Optimizing Vortex Shedder for Vortex Flow Meter Using Deep Learning

The vortex flow meter is widely employed within the industry as one of the primary flow measurement devices. It operates on the principle of vortex shedding. One of the primary challenges in the design and development of this flow meter lies in the design of the vortex shedder. The vortex shedder must generate strong vortices to enable accurate sensor detection. Given the necessity for extensive experiments and computational fluid dynamics (CFD) analysis in the design of new bluff bodies, this process is both time-consuming and expensive. To address this issue, we employ machine learning (ML) models for the development of new vortex flow meters. We have developed two ML models that aid in the design of new bluff bodies based on deep learning (DL) architectures. These models were trained on both a fully connected deep neural network (DNN) and a convolutional neural network (CNN) architecture, yielding comparable performance. To facilitate model training, we compiled a comprehensive dataset from existing literature, paying particular attention to the symmetrical profiles of bluff bodies.

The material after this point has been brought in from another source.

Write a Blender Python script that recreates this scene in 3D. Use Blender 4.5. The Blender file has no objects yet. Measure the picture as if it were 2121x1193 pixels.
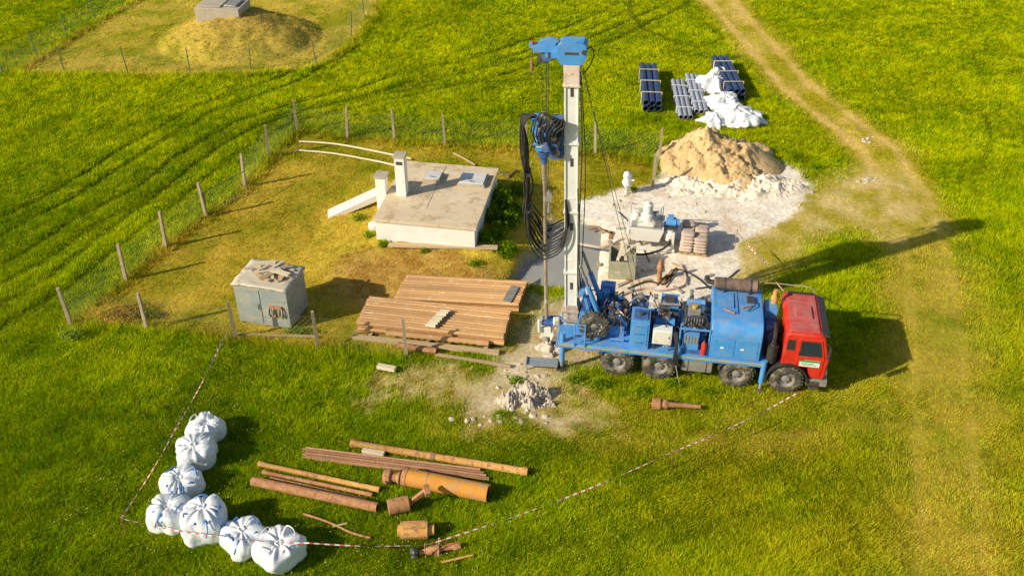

The dataset exclusively contains point coordinates (X, Y) from the right half of the bluff body s cross-section, this consideration leads to more smooth generated shape. The first model was designed to generate new bluff body geometries based on input parameters such as Reynolds number, Strouhal number, and other geo-metric parameters. The second model focused on predicting the linearity of Strouhal numbers for these generated shapes. The models demonstrated an error rate of approximately 2.80% in the validation phase. These results indicate the potential utility of this approach in the initial phases of bluff body design.